▶ _Instructions for the task_: Which lines fall between the line holding "Write the bpy" and the line holding "cam.location = (0, 0, ZC);", inclusive? Retype them exactly, without the pictures, and add nothing else.

===== Records shown =====

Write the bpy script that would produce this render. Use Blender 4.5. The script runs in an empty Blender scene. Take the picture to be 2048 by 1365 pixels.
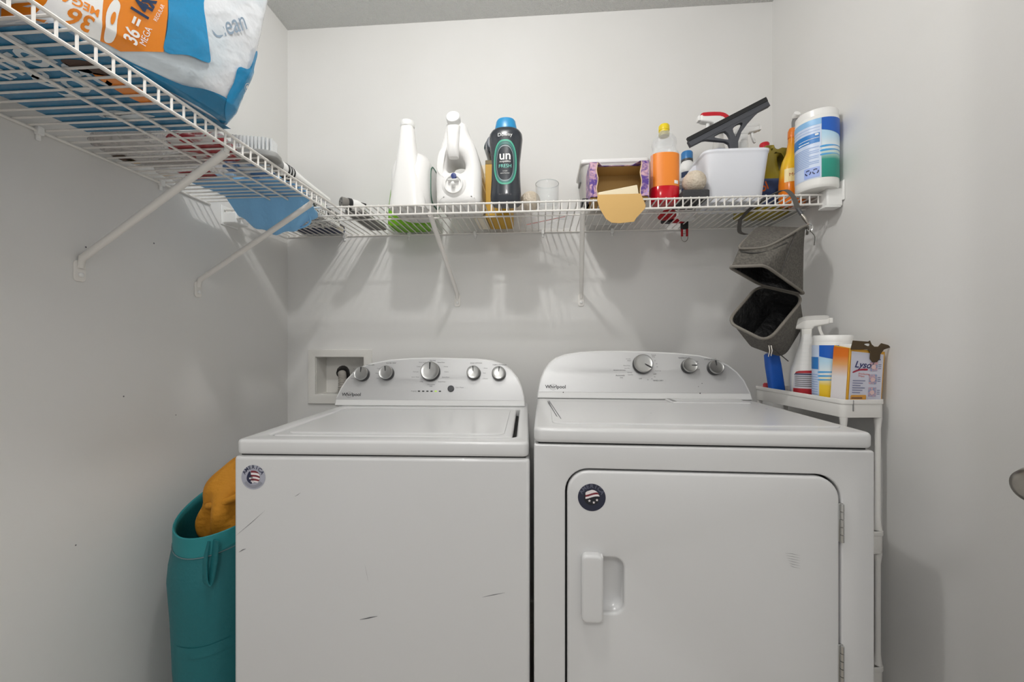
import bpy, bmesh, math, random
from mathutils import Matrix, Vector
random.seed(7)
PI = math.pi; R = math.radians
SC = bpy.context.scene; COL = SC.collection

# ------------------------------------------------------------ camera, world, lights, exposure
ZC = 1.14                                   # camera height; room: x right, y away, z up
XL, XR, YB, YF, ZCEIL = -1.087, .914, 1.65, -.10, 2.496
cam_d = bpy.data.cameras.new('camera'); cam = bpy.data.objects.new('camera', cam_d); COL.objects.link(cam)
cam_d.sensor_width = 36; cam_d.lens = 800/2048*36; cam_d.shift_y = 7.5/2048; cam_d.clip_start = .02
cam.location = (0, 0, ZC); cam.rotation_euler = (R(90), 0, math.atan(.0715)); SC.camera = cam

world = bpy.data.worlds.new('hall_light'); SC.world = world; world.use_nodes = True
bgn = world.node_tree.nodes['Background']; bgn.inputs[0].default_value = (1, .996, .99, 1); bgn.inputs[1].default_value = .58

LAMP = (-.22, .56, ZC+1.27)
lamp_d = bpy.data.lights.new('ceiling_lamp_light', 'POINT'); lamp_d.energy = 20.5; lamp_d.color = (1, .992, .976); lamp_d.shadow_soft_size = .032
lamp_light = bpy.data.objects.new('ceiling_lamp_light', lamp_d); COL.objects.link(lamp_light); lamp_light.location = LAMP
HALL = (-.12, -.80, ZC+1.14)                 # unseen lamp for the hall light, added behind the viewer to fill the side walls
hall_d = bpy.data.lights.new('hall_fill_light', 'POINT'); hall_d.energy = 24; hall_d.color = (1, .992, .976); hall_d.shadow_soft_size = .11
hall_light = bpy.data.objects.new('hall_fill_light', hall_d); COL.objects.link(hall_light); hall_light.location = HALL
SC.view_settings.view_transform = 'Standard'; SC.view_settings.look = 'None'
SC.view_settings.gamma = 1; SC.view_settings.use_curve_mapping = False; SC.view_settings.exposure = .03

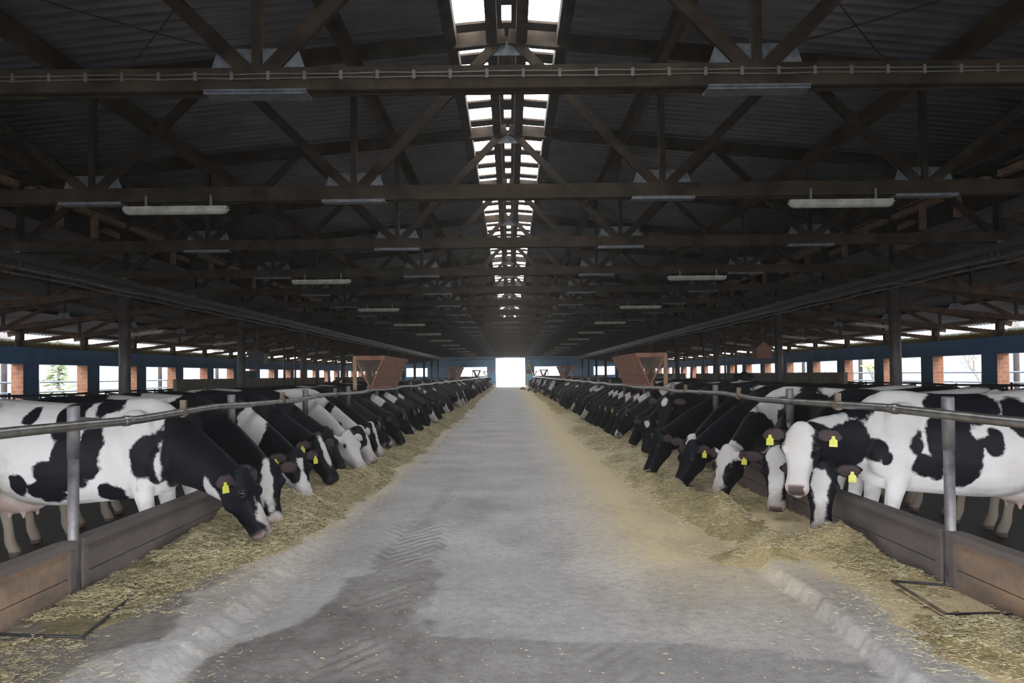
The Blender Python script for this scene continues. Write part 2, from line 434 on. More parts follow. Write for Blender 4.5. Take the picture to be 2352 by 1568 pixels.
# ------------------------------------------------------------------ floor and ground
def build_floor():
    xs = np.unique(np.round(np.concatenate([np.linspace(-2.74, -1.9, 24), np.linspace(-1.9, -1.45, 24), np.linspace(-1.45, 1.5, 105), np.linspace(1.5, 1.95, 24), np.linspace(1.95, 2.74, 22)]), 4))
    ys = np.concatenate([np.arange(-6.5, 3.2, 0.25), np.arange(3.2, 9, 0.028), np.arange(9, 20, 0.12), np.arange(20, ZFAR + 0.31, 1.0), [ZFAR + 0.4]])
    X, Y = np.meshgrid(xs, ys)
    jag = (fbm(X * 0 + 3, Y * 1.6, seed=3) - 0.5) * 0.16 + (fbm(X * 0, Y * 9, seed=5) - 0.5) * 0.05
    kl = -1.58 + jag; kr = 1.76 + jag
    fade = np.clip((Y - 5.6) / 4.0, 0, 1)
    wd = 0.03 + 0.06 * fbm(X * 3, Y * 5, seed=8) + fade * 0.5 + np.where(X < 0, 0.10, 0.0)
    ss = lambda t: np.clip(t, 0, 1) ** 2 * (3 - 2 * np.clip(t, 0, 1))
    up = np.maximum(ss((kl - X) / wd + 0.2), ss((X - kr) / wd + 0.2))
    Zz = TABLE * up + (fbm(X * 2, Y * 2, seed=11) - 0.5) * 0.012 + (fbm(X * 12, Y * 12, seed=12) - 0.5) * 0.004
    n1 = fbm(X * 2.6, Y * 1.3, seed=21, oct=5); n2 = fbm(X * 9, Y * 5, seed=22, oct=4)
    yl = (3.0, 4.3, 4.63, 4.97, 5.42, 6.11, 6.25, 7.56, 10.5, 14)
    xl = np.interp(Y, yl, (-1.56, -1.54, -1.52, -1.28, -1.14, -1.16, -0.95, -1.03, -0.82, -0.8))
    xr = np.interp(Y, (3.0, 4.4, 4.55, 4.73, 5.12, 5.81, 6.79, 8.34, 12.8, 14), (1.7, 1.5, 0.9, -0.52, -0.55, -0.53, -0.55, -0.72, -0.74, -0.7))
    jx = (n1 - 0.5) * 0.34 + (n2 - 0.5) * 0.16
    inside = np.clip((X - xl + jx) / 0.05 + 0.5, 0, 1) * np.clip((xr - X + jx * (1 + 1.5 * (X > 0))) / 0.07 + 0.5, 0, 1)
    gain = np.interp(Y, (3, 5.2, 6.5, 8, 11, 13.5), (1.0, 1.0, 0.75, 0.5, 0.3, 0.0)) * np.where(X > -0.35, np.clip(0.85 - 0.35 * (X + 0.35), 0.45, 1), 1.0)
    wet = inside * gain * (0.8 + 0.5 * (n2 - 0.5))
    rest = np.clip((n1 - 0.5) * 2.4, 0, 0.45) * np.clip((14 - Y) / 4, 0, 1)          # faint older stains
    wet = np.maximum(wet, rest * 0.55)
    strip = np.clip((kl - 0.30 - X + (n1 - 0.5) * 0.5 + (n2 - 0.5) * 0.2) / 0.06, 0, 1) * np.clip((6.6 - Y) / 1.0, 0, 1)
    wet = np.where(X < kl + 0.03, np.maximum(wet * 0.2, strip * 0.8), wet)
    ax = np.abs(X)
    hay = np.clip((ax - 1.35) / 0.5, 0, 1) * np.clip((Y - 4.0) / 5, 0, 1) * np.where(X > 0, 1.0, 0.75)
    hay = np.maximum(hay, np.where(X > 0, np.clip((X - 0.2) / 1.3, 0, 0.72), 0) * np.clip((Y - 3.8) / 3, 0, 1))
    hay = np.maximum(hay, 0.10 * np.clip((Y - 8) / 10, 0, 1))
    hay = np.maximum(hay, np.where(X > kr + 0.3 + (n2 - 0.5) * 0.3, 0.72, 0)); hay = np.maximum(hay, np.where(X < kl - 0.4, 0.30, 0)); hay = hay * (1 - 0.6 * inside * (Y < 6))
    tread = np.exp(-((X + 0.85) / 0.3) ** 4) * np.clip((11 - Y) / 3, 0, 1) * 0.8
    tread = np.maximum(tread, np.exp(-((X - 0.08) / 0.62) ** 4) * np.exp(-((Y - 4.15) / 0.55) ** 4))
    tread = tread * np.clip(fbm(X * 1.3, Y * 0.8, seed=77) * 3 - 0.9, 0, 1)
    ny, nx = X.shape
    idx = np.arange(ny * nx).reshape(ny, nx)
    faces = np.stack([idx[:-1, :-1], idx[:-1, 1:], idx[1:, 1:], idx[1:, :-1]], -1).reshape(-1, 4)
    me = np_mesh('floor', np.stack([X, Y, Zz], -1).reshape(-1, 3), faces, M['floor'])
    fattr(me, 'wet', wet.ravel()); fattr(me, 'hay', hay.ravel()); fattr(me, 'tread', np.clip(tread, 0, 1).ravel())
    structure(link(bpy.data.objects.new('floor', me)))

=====
===== Records shown =====

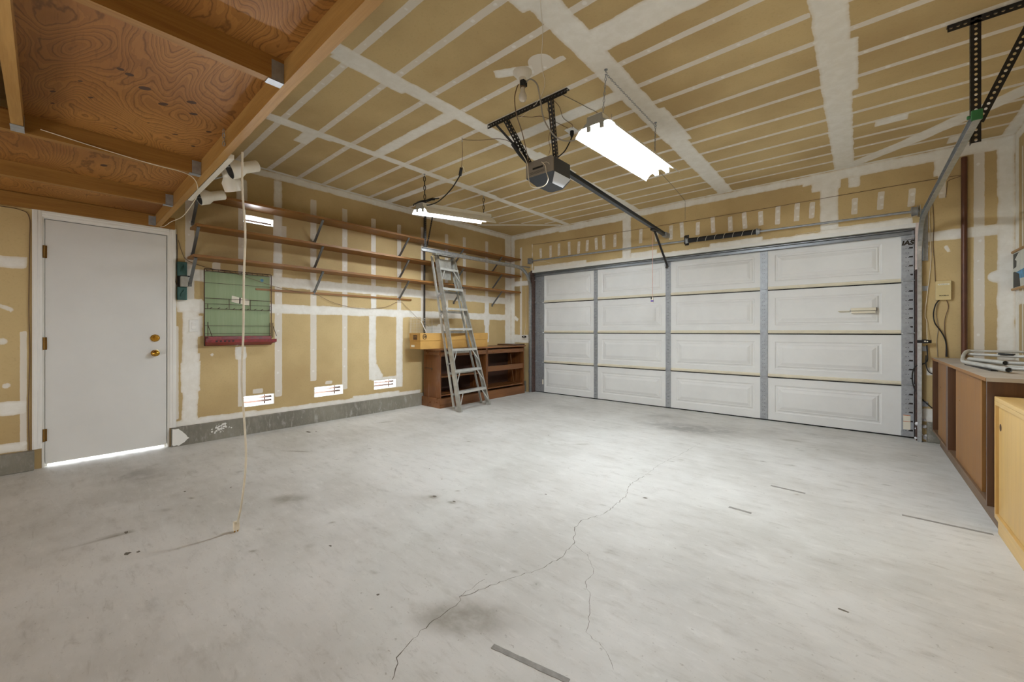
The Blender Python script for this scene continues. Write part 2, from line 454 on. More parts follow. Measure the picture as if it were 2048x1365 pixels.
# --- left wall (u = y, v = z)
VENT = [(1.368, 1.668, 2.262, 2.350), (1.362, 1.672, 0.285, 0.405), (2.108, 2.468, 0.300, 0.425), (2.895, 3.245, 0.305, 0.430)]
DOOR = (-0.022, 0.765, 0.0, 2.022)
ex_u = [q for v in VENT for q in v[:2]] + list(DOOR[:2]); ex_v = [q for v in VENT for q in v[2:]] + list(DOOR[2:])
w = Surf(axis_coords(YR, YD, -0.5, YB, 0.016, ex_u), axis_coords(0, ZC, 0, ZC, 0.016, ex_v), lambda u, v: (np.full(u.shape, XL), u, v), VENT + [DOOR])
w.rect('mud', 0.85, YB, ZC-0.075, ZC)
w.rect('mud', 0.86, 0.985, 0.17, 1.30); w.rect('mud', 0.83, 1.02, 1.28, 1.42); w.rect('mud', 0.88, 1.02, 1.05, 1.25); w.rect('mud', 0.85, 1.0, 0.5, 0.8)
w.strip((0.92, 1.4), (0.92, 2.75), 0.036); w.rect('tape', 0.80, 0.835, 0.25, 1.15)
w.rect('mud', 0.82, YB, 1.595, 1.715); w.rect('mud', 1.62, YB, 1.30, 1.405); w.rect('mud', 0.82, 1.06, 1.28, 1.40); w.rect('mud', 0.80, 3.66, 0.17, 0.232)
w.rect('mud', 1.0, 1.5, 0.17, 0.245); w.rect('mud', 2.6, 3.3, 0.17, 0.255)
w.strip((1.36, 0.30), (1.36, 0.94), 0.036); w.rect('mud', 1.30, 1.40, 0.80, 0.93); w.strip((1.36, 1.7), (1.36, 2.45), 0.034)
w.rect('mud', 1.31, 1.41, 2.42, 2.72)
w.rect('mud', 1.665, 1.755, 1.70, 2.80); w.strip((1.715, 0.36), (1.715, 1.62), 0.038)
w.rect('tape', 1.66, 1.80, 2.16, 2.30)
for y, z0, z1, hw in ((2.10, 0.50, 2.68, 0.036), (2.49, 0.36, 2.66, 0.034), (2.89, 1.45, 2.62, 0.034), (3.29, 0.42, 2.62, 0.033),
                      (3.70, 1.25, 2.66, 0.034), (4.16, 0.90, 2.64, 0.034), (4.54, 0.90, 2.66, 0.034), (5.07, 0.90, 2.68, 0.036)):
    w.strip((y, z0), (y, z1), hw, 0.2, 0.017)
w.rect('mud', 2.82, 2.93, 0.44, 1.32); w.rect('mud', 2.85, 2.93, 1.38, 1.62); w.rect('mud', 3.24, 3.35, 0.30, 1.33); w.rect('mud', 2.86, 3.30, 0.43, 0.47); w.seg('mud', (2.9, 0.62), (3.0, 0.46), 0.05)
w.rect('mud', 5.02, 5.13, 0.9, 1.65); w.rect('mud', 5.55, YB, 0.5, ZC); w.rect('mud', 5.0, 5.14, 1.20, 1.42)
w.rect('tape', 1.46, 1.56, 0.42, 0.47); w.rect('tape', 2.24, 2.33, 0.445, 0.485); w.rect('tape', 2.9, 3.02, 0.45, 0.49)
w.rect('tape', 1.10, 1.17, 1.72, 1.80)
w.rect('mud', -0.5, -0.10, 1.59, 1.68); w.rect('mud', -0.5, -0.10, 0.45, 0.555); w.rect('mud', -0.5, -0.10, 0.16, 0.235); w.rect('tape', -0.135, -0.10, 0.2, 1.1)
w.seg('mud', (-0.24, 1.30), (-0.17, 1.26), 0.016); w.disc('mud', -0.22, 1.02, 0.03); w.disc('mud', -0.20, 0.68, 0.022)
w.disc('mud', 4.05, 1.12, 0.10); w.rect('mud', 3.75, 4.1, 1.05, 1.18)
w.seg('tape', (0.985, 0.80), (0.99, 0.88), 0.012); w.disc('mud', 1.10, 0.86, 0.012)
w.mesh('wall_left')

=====
===== Records shown =====

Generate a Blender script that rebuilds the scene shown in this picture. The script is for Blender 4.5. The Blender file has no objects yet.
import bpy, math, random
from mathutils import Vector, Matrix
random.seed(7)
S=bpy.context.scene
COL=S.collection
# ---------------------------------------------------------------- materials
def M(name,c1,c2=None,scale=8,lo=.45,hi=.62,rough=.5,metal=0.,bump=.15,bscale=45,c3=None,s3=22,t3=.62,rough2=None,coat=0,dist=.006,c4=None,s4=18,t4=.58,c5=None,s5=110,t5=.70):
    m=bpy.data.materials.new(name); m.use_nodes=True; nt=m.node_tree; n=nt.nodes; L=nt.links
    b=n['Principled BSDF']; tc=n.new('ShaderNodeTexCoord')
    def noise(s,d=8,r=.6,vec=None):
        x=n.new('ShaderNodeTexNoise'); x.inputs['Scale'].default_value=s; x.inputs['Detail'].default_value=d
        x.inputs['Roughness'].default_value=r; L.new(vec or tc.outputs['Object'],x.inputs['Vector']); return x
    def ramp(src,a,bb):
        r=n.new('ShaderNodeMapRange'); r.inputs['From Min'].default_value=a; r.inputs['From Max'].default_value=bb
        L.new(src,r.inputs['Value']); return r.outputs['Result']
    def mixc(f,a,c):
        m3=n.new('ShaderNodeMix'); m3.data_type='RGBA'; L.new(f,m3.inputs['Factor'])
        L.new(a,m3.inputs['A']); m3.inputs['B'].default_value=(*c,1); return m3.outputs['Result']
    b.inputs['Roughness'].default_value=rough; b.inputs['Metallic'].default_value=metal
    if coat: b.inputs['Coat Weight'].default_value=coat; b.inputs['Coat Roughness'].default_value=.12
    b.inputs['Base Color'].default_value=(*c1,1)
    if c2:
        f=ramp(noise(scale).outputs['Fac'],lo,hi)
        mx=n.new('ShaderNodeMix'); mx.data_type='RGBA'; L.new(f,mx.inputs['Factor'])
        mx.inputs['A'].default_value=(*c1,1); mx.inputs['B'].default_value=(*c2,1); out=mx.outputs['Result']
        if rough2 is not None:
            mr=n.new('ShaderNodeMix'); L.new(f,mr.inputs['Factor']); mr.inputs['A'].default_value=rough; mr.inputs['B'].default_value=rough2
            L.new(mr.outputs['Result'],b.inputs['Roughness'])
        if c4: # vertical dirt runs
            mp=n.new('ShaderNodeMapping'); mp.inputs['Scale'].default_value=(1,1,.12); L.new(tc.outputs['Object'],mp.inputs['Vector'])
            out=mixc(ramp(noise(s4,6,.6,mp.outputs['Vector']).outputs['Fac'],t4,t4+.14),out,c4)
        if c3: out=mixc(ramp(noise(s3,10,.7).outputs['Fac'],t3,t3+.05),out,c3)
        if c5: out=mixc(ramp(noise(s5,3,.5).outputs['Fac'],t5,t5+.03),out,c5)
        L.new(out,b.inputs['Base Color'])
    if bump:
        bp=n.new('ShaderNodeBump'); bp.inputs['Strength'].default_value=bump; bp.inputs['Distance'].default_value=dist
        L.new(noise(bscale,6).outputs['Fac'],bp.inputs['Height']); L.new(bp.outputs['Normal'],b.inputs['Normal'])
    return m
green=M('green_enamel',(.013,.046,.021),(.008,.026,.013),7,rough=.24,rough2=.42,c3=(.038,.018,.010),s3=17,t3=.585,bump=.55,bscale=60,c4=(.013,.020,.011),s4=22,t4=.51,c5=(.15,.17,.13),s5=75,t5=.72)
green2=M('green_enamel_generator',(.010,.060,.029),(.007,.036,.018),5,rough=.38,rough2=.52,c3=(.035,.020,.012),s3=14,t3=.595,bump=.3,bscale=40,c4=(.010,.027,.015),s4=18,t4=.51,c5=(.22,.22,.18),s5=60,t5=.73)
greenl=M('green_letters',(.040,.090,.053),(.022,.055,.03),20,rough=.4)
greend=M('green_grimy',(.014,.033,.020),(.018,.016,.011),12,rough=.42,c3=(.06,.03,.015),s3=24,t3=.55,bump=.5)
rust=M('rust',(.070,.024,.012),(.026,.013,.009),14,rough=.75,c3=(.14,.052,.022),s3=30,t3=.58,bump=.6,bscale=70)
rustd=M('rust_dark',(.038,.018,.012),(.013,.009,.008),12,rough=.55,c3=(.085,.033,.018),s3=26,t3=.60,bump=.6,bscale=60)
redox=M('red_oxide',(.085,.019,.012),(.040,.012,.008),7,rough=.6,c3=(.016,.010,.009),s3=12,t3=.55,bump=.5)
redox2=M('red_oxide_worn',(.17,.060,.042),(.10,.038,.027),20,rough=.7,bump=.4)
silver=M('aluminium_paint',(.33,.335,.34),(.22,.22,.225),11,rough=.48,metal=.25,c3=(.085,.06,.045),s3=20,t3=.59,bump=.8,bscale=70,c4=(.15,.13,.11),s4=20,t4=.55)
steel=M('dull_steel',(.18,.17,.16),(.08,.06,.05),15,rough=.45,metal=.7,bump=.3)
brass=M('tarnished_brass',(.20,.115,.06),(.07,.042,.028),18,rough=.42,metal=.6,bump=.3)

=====

▶ _Full solution_:
Write the bpy script that would produce this render. Use Blender 4.5. The script runs in an empty Blender scene. Take the picture to be 2048 by 1365 pixels.
import bpy, bmesh, math, random
from mathutils import Matrix, Vector
random.seed(7)
PI = math.pi; R = math.radians
SC = bpy.context.scene; COL = SC.collection

# ------------------------------------------------------------ camera, world, lights, exposure
ZC = 1.14                                   # camera height; room: x right, y away, z up
XL, XR, YB, YF, ZCEIL = -1.087, .914, 1.65, -.10, 2.496
cam_d = bpy.data.cameras.new('camera'); cam = bpy.data.objects.new('camera', cam_d); COL.objects.link(cam)
cam_d.sensor_width = 36; cam_d.lens = 800/2048*36; cam_d.shift_y = 7.5/2048; cam_d.clip_start = .02
cam.location = (0, 0, ZC); cam.rotation_euler = (R(90), 0, math.atan(.0715)); SC.camera = cam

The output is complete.